— Start of COLLECTED MATERIAL —
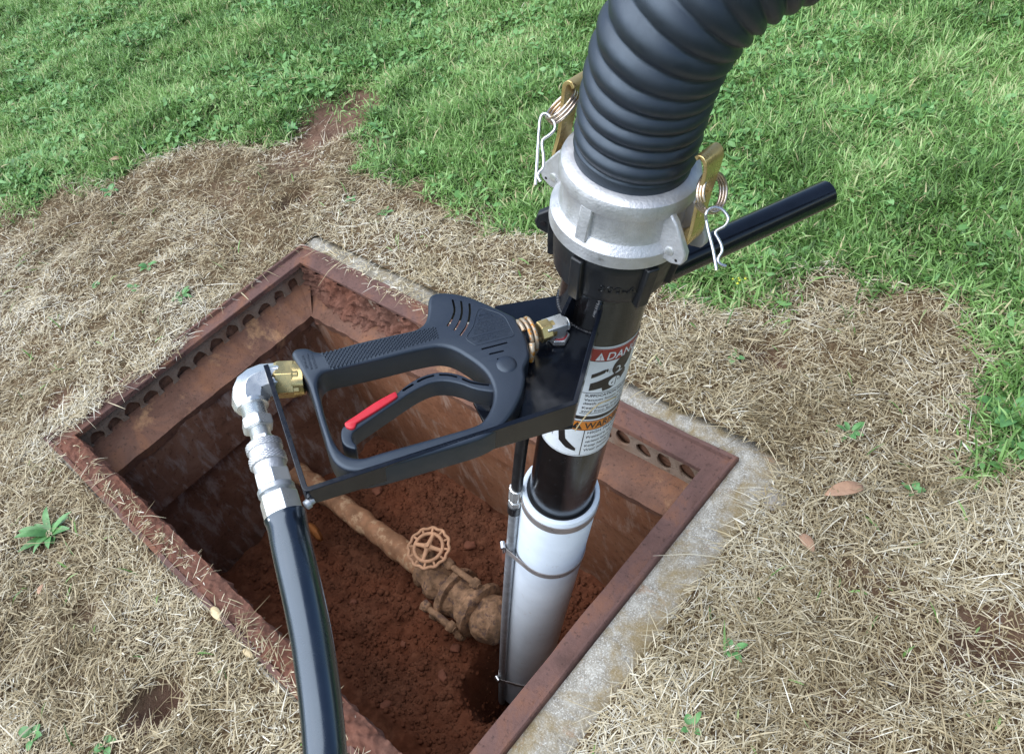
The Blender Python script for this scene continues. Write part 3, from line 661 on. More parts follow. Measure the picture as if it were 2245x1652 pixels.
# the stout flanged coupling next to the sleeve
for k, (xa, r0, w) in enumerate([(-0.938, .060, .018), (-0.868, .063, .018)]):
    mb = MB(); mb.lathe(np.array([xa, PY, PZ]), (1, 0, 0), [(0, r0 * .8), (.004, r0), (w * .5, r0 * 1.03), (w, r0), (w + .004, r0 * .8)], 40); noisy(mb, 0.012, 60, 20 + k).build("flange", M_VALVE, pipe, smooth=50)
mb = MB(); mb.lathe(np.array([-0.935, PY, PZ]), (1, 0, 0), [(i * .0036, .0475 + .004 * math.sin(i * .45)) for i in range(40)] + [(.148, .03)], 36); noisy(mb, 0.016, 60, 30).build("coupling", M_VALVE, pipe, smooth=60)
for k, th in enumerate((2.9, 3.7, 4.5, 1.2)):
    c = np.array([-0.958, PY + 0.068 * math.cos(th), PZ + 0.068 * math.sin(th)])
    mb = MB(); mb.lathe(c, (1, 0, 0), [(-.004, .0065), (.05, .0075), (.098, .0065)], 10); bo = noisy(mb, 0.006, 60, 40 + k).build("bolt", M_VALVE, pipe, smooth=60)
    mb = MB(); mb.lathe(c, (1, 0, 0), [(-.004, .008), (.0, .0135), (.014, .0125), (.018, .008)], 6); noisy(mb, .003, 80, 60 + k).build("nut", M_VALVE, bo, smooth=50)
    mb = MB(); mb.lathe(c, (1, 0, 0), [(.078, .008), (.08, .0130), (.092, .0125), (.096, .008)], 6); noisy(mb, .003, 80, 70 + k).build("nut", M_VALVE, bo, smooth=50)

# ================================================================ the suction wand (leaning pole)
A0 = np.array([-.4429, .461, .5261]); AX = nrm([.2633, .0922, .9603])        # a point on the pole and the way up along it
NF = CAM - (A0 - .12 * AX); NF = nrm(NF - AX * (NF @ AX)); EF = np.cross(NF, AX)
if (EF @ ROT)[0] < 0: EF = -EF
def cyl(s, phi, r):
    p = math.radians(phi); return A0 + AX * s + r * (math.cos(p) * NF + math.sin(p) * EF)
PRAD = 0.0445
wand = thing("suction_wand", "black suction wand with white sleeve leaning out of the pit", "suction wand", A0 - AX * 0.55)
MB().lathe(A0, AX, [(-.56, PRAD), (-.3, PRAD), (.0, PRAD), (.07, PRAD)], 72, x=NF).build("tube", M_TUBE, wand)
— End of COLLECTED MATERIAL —
#### EXERCISE GOAL
Set down the material exactly, every line of it, except for the pictures.

#### TASK RESULT
The Blender Python script for this scene continues. Write part 3, from line 661 on. More parts follow. Measure the picture as if it were 2245x1652 pixels.
# the stout flanged coupling next to the sleeve
for k, (xa, r0, w) in enumerate([(-0.938, .060, .018), (-0.868, .063, .018)]):
    mb = MB(); mb.lathe(np.array([xa, PY, PZ]), (1, 0, 0), [(0, r0 * .8), (.004, r0), (w * .5, r0 * 1.03), (w, r0), (w + .004, r0 * .8)], 40); noisy(mb, 0.012, 60, 20 + k).build("flange", M_VALVE, pipe, smooth=50)
mb = MB(); mb.lathe(np.array([-0.935, PY, PZ]), (1, 0, 0), [(i * .0036, .0475 + .004 * math.sin(i * .45)) for i in range(40)] + [(.148, .03)], 36); noisy(mb, 0.016, 60, 30).build("coupling", M_VALVE, pipe, smooth=60)
for k, th in enumerate((2.9, 3.7, 4.5, 1.2)):
    c = np.array([-0.958, PY + 0.068 * math.cos(th), PZ + 0.068 * math.sin(th)])
    mb = MB(); mb.lathe(c, (1, 0, 0), [(-.004, .0065), (.05, .0075), (.098, .0065)], 10); bo = noisy(mb, 0.006, 60, 40 + k).build("bolt", M_VALVE, pipe, smooth=60)
    mb = MB(); mb.lathe(c, (1, 0, 0), [(-.004, .008), (.0, .0135), (.014, .0125), (.018, .008)], 6); noisy(mb, .003, 80, 60 + k).build("nut", M_VALVE, bo, smooth=50)
    mb = MB(); mb.lathe(c, (1, 0, 0), [(.078, .008), (.08, .0130), (.092, .0125), (.096, .008)], 6); noisy(mb, .003, 80, 70 + k).build("nut", M_VALVE, bo, smooth=50)

# ================================================================ the suction wand (leaning pole)
A0 = np.array([-.4429, .461, .5261]); AX = nrm([.2633, .0922, .9603])        # a point on the pole and the way up along it
NF = CAM - (A0 - .12 * AX); NF = nrm(NF - AX * (NF @ AX)); EF = np.cross(NF, AX)
if (EF @ ROT)[0] < 0: EF = -EF
def cyl(s, phi, r):
    p = math.radians(phi); return A0 + AX * s + r * (math.cos(p) * NF + math.sin(p) * EF)
PRAD = 0.0445
wand = thing("suction_wand", "black suction wand with white sleeve leaning out of the pit", "suction wand", A0 - AX * 0.55)
MB().lathe(A0, AX, [(-.56, PRAD), (-.3, PRAD), (.0, PRAD), (.07, PRAD)], 72, x=NF).build("tube", M_TUBE, wand)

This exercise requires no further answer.